__Problem to work on__
Would you quote the material below from its first line through the line containing "wl.new(bg.outputs[0], wo.inputs[0])", exactly and with both ends included?

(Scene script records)
# # #
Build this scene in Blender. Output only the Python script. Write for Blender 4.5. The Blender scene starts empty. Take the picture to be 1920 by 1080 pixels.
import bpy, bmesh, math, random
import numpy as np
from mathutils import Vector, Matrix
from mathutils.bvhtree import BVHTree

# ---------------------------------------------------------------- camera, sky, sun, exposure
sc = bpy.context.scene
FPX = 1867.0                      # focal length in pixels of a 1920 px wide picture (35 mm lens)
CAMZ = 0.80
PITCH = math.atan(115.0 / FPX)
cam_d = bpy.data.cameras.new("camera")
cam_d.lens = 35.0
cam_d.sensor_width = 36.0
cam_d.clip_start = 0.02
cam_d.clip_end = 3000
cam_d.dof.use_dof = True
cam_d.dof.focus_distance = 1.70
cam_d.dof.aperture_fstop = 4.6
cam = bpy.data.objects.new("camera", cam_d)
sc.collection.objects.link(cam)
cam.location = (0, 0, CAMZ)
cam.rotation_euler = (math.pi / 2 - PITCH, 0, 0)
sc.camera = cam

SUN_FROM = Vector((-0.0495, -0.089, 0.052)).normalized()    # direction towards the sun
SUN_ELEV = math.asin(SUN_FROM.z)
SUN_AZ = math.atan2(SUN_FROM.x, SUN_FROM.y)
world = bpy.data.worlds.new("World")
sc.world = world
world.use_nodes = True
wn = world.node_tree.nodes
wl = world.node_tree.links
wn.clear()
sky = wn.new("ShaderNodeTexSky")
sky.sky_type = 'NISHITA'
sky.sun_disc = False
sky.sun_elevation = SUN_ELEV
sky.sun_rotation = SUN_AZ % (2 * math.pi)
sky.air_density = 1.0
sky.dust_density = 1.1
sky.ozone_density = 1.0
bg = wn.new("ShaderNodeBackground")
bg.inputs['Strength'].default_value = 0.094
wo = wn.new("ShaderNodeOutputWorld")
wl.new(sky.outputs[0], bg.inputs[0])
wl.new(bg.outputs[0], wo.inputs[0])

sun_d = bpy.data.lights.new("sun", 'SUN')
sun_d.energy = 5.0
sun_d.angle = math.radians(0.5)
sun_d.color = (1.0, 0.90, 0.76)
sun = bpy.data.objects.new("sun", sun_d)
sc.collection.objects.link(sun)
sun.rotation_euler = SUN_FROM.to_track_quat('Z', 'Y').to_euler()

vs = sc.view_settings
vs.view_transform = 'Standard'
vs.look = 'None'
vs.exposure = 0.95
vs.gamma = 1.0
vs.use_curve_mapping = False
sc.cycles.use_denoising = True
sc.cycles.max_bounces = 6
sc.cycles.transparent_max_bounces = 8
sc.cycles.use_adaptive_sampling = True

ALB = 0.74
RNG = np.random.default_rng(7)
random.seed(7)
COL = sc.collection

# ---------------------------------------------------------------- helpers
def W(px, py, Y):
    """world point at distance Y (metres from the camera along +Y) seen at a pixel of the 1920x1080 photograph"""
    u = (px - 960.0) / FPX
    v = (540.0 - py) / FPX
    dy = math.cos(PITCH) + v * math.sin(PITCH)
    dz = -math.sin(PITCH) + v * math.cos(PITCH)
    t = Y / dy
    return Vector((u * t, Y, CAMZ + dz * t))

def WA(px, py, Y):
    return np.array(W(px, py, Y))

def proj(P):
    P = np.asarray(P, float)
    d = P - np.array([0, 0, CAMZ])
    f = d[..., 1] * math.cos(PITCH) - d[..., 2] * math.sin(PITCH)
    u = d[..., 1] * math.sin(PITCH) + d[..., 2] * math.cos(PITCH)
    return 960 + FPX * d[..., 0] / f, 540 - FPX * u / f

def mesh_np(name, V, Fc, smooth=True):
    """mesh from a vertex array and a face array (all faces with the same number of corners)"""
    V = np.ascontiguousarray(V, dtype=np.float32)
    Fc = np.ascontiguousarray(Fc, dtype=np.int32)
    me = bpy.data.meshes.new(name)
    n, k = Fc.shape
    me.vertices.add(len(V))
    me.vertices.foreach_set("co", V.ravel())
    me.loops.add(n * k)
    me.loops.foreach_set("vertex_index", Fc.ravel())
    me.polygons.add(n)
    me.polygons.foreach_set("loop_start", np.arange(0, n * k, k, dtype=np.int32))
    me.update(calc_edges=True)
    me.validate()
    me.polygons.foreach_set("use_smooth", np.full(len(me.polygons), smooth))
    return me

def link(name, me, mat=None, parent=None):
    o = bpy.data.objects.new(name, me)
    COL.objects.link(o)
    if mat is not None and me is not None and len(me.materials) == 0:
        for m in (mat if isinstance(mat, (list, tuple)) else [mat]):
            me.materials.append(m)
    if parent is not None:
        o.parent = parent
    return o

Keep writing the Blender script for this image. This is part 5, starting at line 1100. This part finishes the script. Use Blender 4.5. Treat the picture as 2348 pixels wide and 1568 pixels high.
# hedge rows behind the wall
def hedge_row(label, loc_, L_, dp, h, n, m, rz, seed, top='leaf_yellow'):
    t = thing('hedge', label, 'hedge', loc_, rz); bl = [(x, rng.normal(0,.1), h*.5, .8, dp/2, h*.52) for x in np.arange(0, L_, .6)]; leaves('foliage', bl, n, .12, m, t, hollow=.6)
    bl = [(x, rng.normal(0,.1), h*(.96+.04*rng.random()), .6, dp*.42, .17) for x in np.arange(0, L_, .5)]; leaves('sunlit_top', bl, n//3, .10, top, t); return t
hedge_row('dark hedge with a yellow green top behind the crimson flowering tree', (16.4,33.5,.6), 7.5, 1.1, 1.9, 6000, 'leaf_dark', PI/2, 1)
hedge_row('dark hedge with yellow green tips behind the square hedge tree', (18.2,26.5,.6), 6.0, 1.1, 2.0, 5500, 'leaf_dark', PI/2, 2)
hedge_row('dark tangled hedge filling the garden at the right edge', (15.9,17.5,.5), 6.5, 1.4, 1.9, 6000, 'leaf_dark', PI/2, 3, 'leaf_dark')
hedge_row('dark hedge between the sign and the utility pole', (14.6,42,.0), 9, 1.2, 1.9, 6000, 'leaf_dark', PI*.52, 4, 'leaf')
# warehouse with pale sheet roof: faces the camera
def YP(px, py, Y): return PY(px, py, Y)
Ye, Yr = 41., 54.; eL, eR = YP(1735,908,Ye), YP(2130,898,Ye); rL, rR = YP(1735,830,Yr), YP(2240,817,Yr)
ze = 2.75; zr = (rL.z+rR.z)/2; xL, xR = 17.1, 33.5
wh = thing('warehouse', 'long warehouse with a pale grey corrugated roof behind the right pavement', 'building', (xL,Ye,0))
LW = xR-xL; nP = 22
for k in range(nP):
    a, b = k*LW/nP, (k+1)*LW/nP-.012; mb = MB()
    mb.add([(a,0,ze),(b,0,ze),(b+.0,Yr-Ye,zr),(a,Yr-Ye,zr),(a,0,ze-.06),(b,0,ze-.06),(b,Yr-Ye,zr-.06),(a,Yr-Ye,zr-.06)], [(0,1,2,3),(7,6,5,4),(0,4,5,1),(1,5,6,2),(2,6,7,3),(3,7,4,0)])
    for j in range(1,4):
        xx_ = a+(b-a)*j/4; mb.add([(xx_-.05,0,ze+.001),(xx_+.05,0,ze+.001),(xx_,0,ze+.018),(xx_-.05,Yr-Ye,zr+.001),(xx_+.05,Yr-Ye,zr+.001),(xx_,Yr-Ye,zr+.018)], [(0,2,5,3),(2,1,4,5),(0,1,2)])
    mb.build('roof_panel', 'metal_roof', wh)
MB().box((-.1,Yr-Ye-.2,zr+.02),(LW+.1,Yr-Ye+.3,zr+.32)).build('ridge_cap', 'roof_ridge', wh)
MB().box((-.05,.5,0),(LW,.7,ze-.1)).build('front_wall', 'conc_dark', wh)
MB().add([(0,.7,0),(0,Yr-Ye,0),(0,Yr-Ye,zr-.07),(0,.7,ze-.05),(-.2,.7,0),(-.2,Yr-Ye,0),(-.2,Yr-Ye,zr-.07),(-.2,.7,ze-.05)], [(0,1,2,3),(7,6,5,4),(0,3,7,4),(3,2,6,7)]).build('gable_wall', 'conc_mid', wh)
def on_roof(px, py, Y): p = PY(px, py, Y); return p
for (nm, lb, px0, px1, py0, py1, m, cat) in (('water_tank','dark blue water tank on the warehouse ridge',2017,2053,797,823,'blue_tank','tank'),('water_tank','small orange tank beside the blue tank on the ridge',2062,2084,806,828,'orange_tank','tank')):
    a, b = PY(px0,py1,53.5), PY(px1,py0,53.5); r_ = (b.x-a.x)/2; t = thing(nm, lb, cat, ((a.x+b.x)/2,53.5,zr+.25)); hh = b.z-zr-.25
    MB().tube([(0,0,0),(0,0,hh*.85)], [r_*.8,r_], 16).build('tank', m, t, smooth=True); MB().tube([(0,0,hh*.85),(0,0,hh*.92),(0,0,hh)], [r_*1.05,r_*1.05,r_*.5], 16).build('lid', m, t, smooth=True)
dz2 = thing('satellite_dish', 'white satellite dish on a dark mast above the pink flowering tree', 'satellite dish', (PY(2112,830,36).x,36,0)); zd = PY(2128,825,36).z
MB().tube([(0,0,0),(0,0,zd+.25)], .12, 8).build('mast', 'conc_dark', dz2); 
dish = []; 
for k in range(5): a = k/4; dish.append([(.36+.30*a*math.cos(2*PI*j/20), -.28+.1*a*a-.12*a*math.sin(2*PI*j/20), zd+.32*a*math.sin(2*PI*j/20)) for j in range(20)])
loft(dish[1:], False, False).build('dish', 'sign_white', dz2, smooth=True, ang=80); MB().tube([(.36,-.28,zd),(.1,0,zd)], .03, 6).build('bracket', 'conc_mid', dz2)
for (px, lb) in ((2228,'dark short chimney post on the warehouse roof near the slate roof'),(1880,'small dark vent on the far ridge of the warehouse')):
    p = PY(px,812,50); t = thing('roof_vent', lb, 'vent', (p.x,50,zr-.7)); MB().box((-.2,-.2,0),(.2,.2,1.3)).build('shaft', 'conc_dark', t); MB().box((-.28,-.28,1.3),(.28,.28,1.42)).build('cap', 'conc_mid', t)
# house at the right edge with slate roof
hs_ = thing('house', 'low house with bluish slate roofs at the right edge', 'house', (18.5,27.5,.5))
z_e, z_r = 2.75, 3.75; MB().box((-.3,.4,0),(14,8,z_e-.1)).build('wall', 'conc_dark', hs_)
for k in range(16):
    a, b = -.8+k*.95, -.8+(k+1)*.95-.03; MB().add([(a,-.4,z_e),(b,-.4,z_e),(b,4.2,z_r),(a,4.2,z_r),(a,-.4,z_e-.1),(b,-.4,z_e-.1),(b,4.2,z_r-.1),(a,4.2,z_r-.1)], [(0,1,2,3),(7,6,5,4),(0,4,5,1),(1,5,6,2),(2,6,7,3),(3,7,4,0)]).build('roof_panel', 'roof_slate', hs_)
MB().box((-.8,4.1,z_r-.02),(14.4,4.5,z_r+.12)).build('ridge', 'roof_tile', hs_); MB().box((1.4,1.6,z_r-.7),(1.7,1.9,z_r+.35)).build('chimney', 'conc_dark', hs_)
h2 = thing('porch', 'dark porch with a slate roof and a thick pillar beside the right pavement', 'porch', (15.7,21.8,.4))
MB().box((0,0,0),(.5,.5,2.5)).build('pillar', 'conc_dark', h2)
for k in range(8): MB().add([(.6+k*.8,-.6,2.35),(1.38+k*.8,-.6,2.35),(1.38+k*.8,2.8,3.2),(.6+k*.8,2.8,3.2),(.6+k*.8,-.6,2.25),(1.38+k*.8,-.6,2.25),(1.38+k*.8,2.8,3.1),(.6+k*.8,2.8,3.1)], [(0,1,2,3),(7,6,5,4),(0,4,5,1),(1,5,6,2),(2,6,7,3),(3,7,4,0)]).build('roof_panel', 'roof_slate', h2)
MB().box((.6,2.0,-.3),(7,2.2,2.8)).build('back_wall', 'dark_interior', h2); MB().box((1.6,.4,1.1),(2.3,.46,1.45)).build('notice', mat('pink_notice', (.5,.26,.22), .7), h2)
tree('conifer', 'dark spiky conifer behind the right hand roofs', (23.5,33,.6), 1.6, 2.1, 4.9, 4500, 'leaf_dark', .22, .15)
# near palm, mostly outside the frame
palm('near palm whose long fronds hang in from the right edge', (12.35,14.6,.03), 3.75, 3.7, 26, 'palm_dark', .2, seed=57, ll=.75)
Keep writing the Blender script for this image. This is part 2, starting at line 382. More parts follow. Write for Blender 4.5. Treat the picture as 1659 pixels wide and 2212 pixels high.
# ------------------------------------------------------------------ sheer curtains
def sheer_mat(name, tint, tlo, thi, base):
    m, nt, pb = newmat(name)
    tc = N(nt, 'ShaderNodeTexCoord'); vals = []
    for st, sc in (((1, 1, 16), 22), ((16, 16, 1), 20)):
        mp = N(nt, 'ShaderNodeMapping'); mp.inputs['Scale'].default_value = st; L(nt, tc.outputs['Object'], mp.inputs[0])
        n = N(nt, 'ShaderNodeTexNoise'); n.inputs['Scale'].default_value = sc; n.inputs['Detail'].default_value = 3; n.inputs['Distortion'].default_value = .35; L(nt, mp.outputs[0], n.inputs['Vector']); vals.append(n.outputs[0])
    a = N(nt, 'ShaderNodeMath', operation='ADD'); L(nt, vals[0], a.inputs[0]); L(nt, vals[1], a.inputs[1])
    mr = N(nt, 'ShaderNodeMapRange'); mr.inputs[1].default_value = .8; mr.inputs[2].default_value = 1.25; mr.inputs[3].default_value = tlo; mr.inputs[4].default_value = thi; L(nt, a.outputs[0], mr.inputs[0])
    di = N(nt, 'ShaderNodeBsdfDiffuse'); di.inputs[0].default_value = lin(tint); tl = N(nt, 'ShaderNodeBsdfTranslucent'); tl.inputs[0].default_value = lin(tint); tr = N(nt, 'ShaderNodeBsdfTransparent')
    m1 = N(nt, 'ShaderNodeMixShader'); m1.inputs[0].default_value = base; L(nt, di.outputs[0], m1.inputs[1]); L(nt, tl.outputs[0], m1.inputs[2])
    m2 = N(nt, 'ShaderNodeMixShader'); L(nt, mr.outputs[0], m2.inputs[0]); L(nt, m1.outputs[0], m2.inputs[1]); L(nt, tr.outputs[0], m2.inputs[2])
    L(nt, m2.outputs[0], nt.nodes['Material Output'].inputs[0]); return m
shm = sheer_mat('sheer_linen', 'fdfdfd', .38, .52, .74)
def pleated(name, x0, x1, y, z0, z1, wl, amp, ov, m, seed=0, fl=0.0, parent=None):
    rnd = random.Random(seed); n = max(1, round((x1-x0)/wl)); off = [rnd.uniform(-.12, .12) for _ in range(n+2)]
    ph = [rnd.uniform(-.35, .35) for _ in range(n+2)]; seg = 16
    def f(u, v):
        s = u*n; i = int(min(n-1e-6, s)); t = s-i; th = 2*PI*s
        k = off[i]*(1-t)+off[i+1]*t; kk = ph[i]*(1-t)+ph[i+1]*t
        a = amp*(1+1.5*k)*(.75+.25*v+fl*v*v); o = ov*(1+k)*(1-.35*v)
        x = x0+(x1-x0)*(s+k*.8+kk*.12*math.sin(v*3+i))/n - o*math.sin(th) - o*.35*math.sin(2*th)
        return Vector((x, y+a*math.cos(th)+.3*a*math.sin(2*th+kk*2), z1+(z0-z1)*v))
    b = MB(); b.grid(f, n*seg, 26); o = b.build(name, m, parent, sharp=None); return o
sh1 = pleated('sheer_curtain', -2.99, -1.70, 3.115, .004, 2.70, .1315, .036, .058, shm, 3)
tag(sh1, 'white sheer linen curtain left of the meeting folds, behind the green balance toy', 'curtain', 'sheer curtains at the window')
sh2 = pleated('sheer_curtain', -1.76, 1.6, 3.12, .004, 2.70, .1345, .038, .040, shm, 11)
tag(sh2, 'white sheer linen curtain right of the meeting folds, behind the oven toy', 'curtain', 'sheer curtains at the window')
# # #
__Task solution__
Build this scene in Blender. Output only the Python script. Write for Blender 4.5. The Blender scene starts empty. Take the picture to be 1920 by 1080 pixels.
import bpy, bmesh, math, random
import numpy as np
from mathutils import Vector, Matrix
from mathutils.bvhtree import BVHTree

# ---------------------------------------------------------------- camera, sky, sun, exposure
sc = bpy.context.scene
FPX = 1867.0                      # focal length in pixels of a 1920 px wide picture (35 mm lens)
CAMZ = 0.80
PITCH = math.atan(115.0 / FPX)
cam_d = bpy.data.cameras.new("camera")
cam_d.lens = 35.0
cam_d.sensor_width = 36.0
cam_d.clip_start = 0.02
cam_d.clip_end = 3000
cam_d.dof.use_dof = True
cam_d.dof.focus_distance = 1.70
cam_d.dof.aperture_fstop = 4.6
cam = bpy.data.objects.new("camera", cam_d)
sc.collection.objects.link(cam)
cam.location = (0, 0, CAMZ)
cam.rotation_euler = (math.pi / 2 - PITCH, 0, 0)
sc.camera = cam

SUN_FROM = Vector((-0.0495, -0.089, 0.052)).normalized()    # direction towards the sun
SUN_ELEV = math.asin(SUN_FROM.z)
SUN_AZ = math.atan2(SUN_FROM.x, SUN_FROM.y)
world = bpy.data.worlds.new("World")
sc.world = world
world.use_nodes = True
wn = world.node_tree.nodes
wl = world.node_tree.links
wn.clear()
sky = wn.new("ShaderNodeTexSky")
sky.sky_type = 'NISHITA'
sky.sun_disc = False
sky.sun_elevation = SUN_ELEV
sky.sun_rotation = SUN_AZ % (2 * math.pi)
sky.air_density = 1.0
sky.dust_density = 1.1
sky.ozone_density = 1.0
bg = wn.new("ShaderNodeBackground")
bg.inputs['Strength'].default_value = 0.094
wo = wn.new("ShaderNodeOutputWorld")
wl.new(sky.outputs[0], bg.inputs[0])
wl.new(bg.outputs[0], wo.inputs[0])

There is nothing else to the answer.